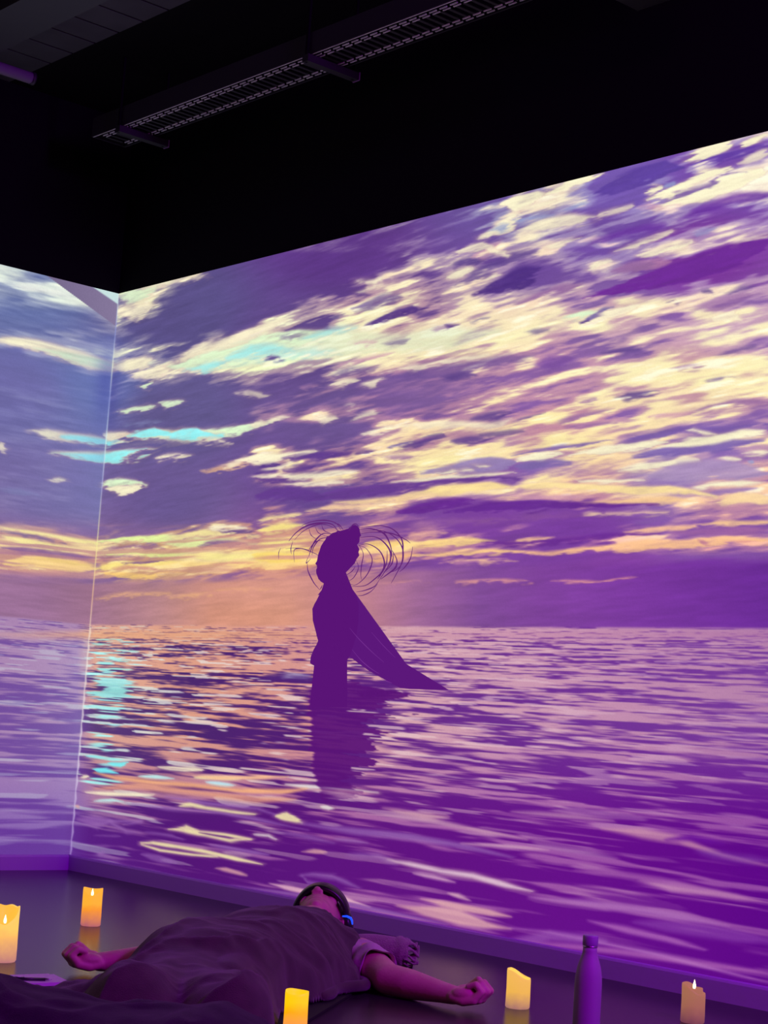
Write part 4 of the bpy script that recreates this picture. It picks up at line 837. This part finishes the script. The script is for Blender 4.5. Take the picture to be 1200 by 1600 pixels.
def fist(bm, W, d, side, curl=1.0):
    d = d.normalized(); h = Vector((0, 0, 1)); h = (h - d * h.dot(d)).normalized(); s = (side - d * side.dot(d) - h * side.dot(h)).normalized()
    def Q(l, a, u): return W + d * l * .86 + s * a * .92 + h * u * .9
    for a, l in ((.036, .080), (.0125, .086), (-.0110, .081), (-.034, .070)):
        chain(bm, [Q(.0, a * .5, -.002), Q(l * .5, a * .9, -.010), Q(l, a, -.004)], [.017, .014, .0125])
        f = .9 if abs(a) > .02 else 1.0
        a2 = a * .96
        chain(bm, [Q(l, a, -.002), Q(l + .026 * f, a2, .022), Q(l + .004 * f, a2 * .95, .047 - .004 * abs(a) / .03), Q(l - .020, a2 * .9, .034 * curl)], [.0118, .0100, .0093, .0082], seg=10)
    ellipsoid(bm, Q(.045, 0, .010), d * .038, s * .034, h * .017)
    ellipsoid(bm, Q(.034, -.024, .010), d * .034, s * .018, h * .018)              # heel of the hand
    ellipsoid(bm, Q(.030, .024, .012), d * .032, s * .019, h * .018)
    chain(bm, [Q(.016, .026, .006), Q(.040, .038, .022), Q(.060, .031, .042), Q(.072, .010, .052)], [.018, .0135, .0112, .0095], seg=10)
fist(bm, WL, Vector((.95, -.28, 0)), Vector((.25, 1, .25))); fist(bm, WR, Vector((-.95, -.24, -.02)), Vector((-.3, 1, .25)))
person = finish('person', bm, M['skin']); remesh(person, .0030, 2)
tag(person, 'person lying on their back, arms spread, wearing an eye mask and headphones', 'person')
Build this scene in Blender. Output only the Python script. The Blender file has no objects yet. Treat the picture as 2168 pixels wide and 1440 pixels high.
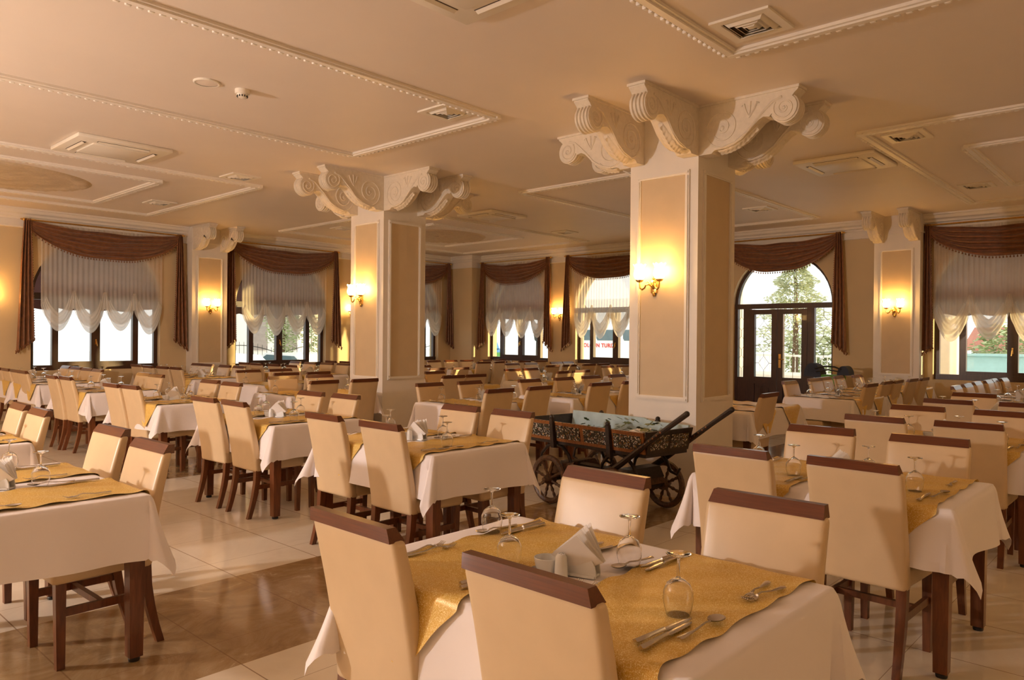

- - -

### Written task
Restate the whole of the material word for word without the pictures.

### Full response
Write part 4 of the bpy script that recreates this picture. It picks up at line 837. This part finishes the script. The script is for Blender 4.5. Take the picture to be 1200 by 1600 pixels.
def fist(bm, W, d, side, curl=1.0):
    d = d.normalized(); h = Vector((0, 0, 1)); h = (h - d * h.dot(d)).normalized(); s = (side - d * side.dot(d) - h * side.dot(h)).normalized()
    def Q(l, a, u): return W + d * l * .86 + s * a * .92 + h * u * .9
    for a, l in ((.036, .080), (.0125, .086), (-.0110, .081), (-.034, .070)):
        chain(bm, [Q(.0, a * .5, -.002), Q(l * .5, a * .9, -.010), Q(l, a, -.004)], [.017, .014, .0125])
        f = .9 if abs(a) > .02 else 1.0
        a2 = a * .96
        chain(bm, [Q(l, a, -.002), Q(l + .026 * f, a2, .022), Q(l + .004 * f, a2 * .95, .047 - .004 * abs(a) / .03), Q(l - .020, a2 * .9, .034 * curl)], [.0118, .0100, .0093, .0082], seg=10)
    ellipsoid(bm, Q(.045, 0, .010), d * .038, s * .034, h * .017)
    ellipsoid(bm, Q(.034, -.024, .010), d * .034, s * .018, h * .018)              # heel of the hand
    ellipsoid(bm, Q(.030, .024, .012), d * .032, s * .019, h * .018)
    chain(bm, [Q(.016, .026, .006), Q(.040, .038, .022), Q(.060, .031, .042), Q(.072, .010, .052)], [.018, .0135, .0112, .0095], seg=10)
fist(bm, WL, Vector((.95, -.28, 0)), Vector((.25, 1, .25))); fist(bm, WR, Vector((-.95, -.24, -.02)), Vector((-.3, 1, .25)))
person = finish('person', bm, M['skin']); remesh(person, .0030, 2)
tag(person, 'person lying on their back, arms spread, wearing an eye mask and headphones', 'person')
Build this scene in Blender. Output only the Python script. The Blender file has no objects yet. Treat the picture as 2168 pixels wide and 1440 pixels high.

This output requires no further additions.